Exercise requirements >> Without the images, write out all of the following entries exactly.

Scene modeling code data
start
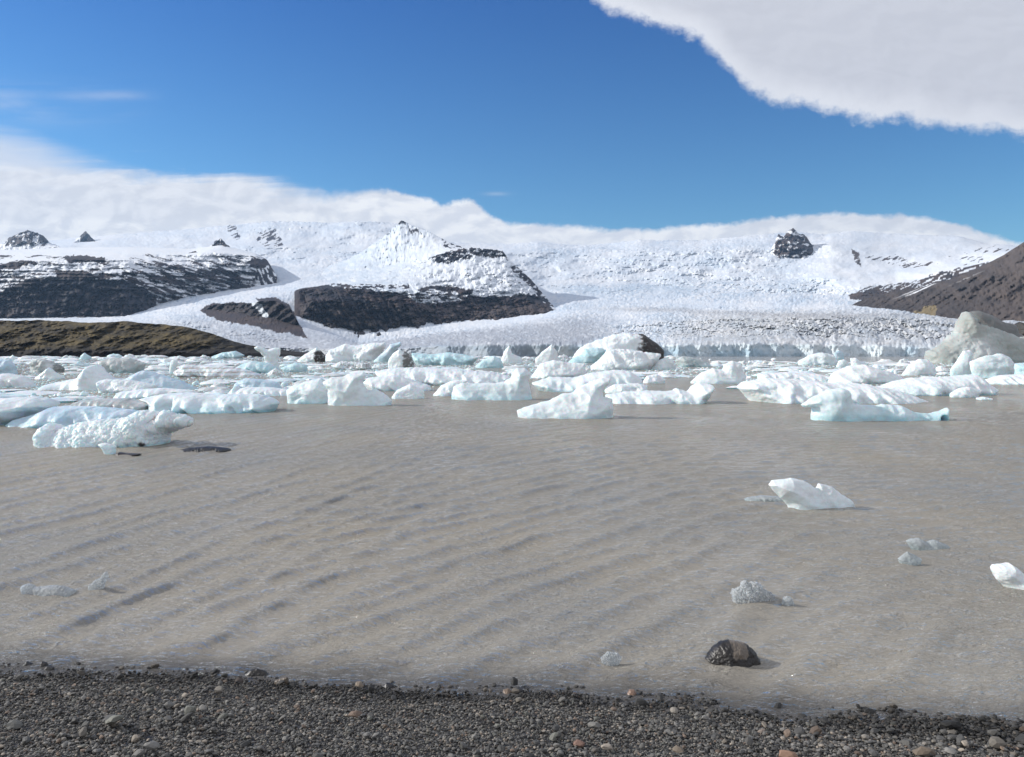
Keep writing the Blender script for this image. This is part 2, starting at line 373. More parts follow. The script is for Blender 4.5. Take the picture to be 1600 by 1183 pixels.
# --- central table mountain
Cc = [
 gA((468,545,2250),(500,544,2300),(560,543,2300),(620,538,2350),(700,525,2450),(800,509,2650),(860,493,2750),(885,489,2800)),
 gA((468,535,2450),(500,522,2450),(560,518,2500),(620,516,2550),(700,502,2700),(800,490,2850),(860,483,2850),(885,488,2850)),
 gA((468,505,2500),(478,482,2520),(488,472,2530),(560,470,2600),(640,480,2650),(700,487,2800),(780,480,3000),(850,476,3050),(885,489,3000)),
 gA((460,460,2900),(470,452,2850),(560,450,2800),(650,455,2850),(700,462,2980),(760,454,3150),(830,459,3300),(862,478,3300),(885,490,3200)),
 gA((460,452,3900),(500,447,3900),(560,439,3900),(620,429,3900),(680,418,3900),(740,410,3900),(790,411,3900),(830,440,3700),(862,477,3500),(885,491,3300)),
 gA((460,442,4400),(500,434,4450),(540,428,4500),(600,417,4500),(680,401,4200),(700,395,4150),(745,389,4150),(785,393,4150),(800,409,4000),(830,437,3800),(862,476,3550),(885,491,3400)),
 gA((460,437,5200),(500,420,5250),(540,408,5350),(570,392,5350),(600,371,5400),(618,354,5450),(628,345,5500),(640,352,5400),(665,360,5200),(695,376,4900),(715,384,4700),(745,390,4500),(785,394,4300),(800,411,4150),(830,438,3900),(862,477,3600),(885,492,3450)),
]
def dispC(X, Y, D):
    f = sst(460, 480, X) * sst(885, 868, X)
    r = ridge(X / 34, Y / 15, 8.7, 5, .6); n = fbm(X / 10, Y / 6, 5.7, 4, .6)
    gul = ridge((X - .5 * Y) / 15, Y / 55, 2.7, 4, .55) * sst(3500, 2900, D)
    hi = sst(3500, 4000, D)
    br = inpoly(*warp(X, Y, 5, 10, 1.0), [(675,406),(700,394),(735,388),(745,383),(785,390),(795,408),(770,402),(740,402),(720,409),(700,413),(680,412)])
    return 0 * X, f * (hi * sst(740, 640, X) * 2.2 * ridge(X / 9, Y / 4.5, 4.4, 4) + 1.0 * r * (1 - .8 * hi) + .9 * n * (1 - .7 * hi) + br * 2.5 * (ridge(X / 7, Y / 5, 3, 3))), f * (50 * r * (1 - .72 * hi) + 30 * n * (1 - .6 * hi) + 34 * gul + hi * sst(740, 640, X) * 22 * ridge(X / 9, Y / 4.5, 4.4, 4) + br * 30 * ridge((X + Y) / 9, Y / 9, 3.4, 3))
def colC(X, Y, D):
    wx, wy = warp(X, Y, 10, 26, 14.1)
    rk = inpoly(wx, wy, [(440,600),(440,470),(462,452),(500,448),(560,452),(600,454),(640,460),(655,450),(700,447),(740,452),(735,462),(800,462),(838,462),(868,484),(900,500),(900,600)])
    st = fbm((X - .4 * Y) / 14, Y / 3.4, 17.7, 4, .6)
    sn_in = inpoly(wx, wy, [(625,462),(650,450),(690,455),(735,462),(730,470),(690,476),(655,474),(640,466)]) & (st > .0)
    rk &= ~sn_in
    wx2, wy2 = warp(X, Y, 5, 8, 1.1)
    for P, pr in [([(675,402),(700,394),(735,386),(745,380),(785,388),(793,404),(770,402),(740,402),(720,409),(700,413),(680,412)], .66),
                  ([(796,418),(806,414),(835,440),(870,480),(852,478),(826,446)], .6), ([(620,344),(634,344),(634,351),(622,351)], .9),
                  ([(636,356),(652,360),(660,368),(642,366)], .6), ([(690,372),(712,378),(722,388),(694,388)], .5),
                  ([(720,430),(800,428),(830,445),(800,450),(730,438)], .18), ([(500,444),(640,446),(640,452),(500,450)], .55), ([(780,440),(850,452),(862,474),(800,462)], .14)]:
        rk |= inpoly(wx2, wy2, P) & ((.5 + 1.0 * fbm(X / 7, Y / 4, 9.1, 3)) < pr)
    n = fbm((X - .8 * Y) / 34, Y / 16, 4.9, 4)
    mid = inpoly(wx, wy, [(560,462),(700,478),(860,470),(850,484),(760,490),(700,510),(660,500),(640,484),(560,470)])
    RC = mixc((.020, .020, .026), (.080, .056, .050), np.clip(.22 + mid * .45 + n * 1.0, 0, 1))
    cl = inpoly(*warp(X, Y, 6, 9, 2.4), [(482,474),(560,470),(640,478),(650,490),(600,500),(540,505),(490,500)]); RC = np.where(cl[..., None], RC * .55, RC)  # shadow of the cliff face painted as darker rock
    RC = mixc(RC, (.070, .064, .044), np.clip(sst(495, 510, Y) * sst(525, 515, Y) * (.3 + n) * sst(700, 640, X), 0, 1))
    fan = sst(.15, .75, ridge((X - .45 * Y) / 11, Y / 70, 44.0, 3, .6)) * sst(468, 490, Y); RC = mixc(RC, (.105, .086, .078), fan * .6)
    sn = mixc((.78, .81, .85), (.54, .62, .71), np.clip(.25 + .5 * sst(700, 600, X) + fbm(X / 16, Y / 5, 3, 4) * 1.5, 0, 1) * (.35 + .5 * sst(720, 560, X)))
    return np.where(rk[..., None], RC, sn)
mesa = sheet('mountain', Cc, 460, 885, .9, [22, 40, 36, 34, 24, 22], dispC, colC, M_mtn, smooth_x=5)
tag(mesa, kind='structure')

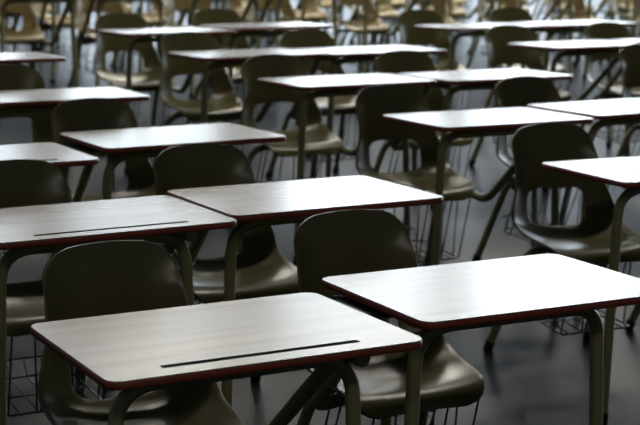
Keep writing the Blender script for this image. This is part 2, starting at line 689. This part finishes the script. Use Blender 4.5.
end
Written response >>
Keep writing the Blender script for this image. This is part 2, starting at line 373. More parts follow. The script is for Blender 4.5. Take the picture to be 1600 by 1183 pixels.
# --- central table mountain
Cc = [
 gA((468,545,2250),(500,544,2300),(560,543,2300),(620,538,2350),(700,525,2450),(800,509,2650),(860,493,2750),(885,489,2800)),
 gA((468,535,2450),(500,522,2450),(560,518,2500),(620,516,2550),(700,502,2700),(800,490,2850),(860,483,2850),(885,488,2850)),
 gA((468,505,2500),(478,482,2520),(488,472,2530),(560,470,2600),(640,480,2650),(700,487,2800),(780,480,3000),(850,476,3050),(885,489,3000)),
 gA((460,460,2900),(470,452,2850),(560,450,2800),(650,455,2850),(700,462,2980),(760,454,3150),(830,459,3300),(862,478,3300),(885,490,3200)),
 gA((460,452,3900),(500,447,3900),(560,439,3900),(620,429,3900),(680,418,3900),(740,410,3900),(790,411,3900),(830,440,3700),(862,477,3500),(885,491,3300)),
 gA((460,442,4400),(500,434,4450),(540,428,4500),(600,417,4500),(680,401,4200),(700,395,4150),(745,389,4150),(785,393,4150),(800,409,4000),(830,437,3800),(862,476,3550),(885,491,3400)),
 gA((460,437,5200),(500,420,5250),(540,408,5350),(570,392,5350),(600,371,5400),(618,354,5450),(628,345,5500),(640,352,5400),(665,360,5200),(695,376,4900),(715,384,4700),(745,390,4500),(785,394,4300),(800,411,4150),(830,438,3900),(862,477,3600),(885,492,3450)),
]
def dispC(X, Y, D):
    f = sst(460, 480, X) * sst(885, 868, X)
    r = ridge(X / 34, Y / 15, 8.7, 5, .6); n = fbm(X / 10, Y / 6, 5.7, 4, .6)
    gul = ridge((X - .5 * Y) / 15, Y / 55, 2.7, 4, .55) * sst(3500, 2900, D)
    hi = sst(3500, 4000, D)
    br = inpoly(*warp(X, Y, 5, 10, 1.0), [(675,406),(700,394),(735,388),(745,383),(785,390),(795,408),(770,402),(740,402),(720,409),(700,413),(680,412)])
    return 0 * X, f * (hi * sst(740, 640, X) * 2.2 * ridge(X / 9, Y / 4.5, 4.4, 4) + 1.0 * r * (1 - .8 * hi) + .9 * n * (1 - .7 * hi) + br * 2.5 * (ridge(X / 7, Y / 5, 3, 3))), f * (50 * r * (1 - .72 * hi) + 30 * n * (1 - .6 * hi) + 34 * gul + hi * sst(740, 640, X) * 22 * ridge(X / 9, Y / 4.5, 4.4, 4) + br * 30 * ridge((X + Y) / 9, Y / 9, 3.4, 3))
def colC(X, Y, D):
    wx, wy = warp(X, Y, 10, 26, 14.1)
    rk = inpoly(wx, wy, [(440,600),(440,470),(462,452),(500,448),(560,452),(600,454),(640,460),(655,450),(700,447),(740,452),(735,462),(800,462),(838,462),(868,484),(900,500),(900,600)])
    st = fbm((X - .4 * Y) / 14, Y / 3.4, 17.7, 4, .6)
    sn_in = inpoly(wx, wy, [(625,462),(650,450),(690,455),(735,462),(730,470),(690,476),(655,474),(640,466)]) & (st > .0)
    rk &= ~sn_in
    wx2, wy2 = warp(X, Y, 5, 8, 1.1)
    for P, pr in [([(675,402),(700,394),(735,386),(745,380),(785,388),(793,404),(770,402),(740,402),(720,409),(700,413),(680,412)], .66),
                  ([(796,418),(806,414),(835,440),(870,480),(852,478),(826,446)], .6), ([(620,344),(634,344),(634,351),(622,351)], .9),
                  ([(636,356),(652,360),(660,368),(642,366)], .6), ([(690,372),(712,378),(722,388),(694,388)], .5),
                  ([(720,430),(800,428),(830,445),(800,450),(730,438)], .18), ([(500,444),(640,446),(640,452),(500,450)], .55), ([(780,440),(850,452),(862,474),(800,462)], .14)]:
        rk |= inpoly(wx2, wy2, P) & ((.5 + 1.0 * fbm(X / 7, Y / 4, 9.1, 3)) < pr)
    n = fbm((X - .8 * Y) / 34, Y / 16, 4.9, 4)
    mid = inpoly(wx, wy, [(560,462),(700,478),(860,470),(850,484),(760,490),(700,510),(660,500),(640,484),(560,470)])
    RC = mixc((.020, .020, .026), (.080, .056, .050), np.clip(.22 + mid * .45 + n * 1.0, 0, 1))
    cl = inpoly(*warp(X, Y, 6, 9, 2.4), [(482,474),(560,470),(640,478),(650,490),(600,500),(540,505),(490,500)]); RC = np.where(cl[..., None], RC * .55, RC)  # shadow of the cliff face painted as darker rock
    RC = mixc(RC, (.070, .064, .044), np.clip(sst(495, 510, Y) * sst(525, 515, Y) * (.3 + n) * sst(700, 640, X), 0, 1))
    fan = sst(.15, .75, ridge((X - .45 * Y) / 11, Y / 70, 44.0, 3, .6)) * sst(468, 490, Y); RC = mixc(RC, (.105, .086, .078), fan * .6)
    sn = mixc((.78, .81, .85), (.54, .62, .71), np.clip(.25 + .5 * sst(700, 600, X) + fbm(X / 16, Y / 5, 3, 4) * 1.5, 0, 1) * (.35 + .5 * sst(720, 560, X)))
    return np.where(rk[..., None], RC, sn)
mesa = sheet('mountain', Cc, 460, 885, .9, [22, 40, 36, 34, 24, 22], dispC, colC, M_mtn, smooth_x=5)
tag(mesa, kind='structure')

Keep writing the Blender script for this image. This is part 2, starting at line 689. This part finishes the script. Use Blender 4.5.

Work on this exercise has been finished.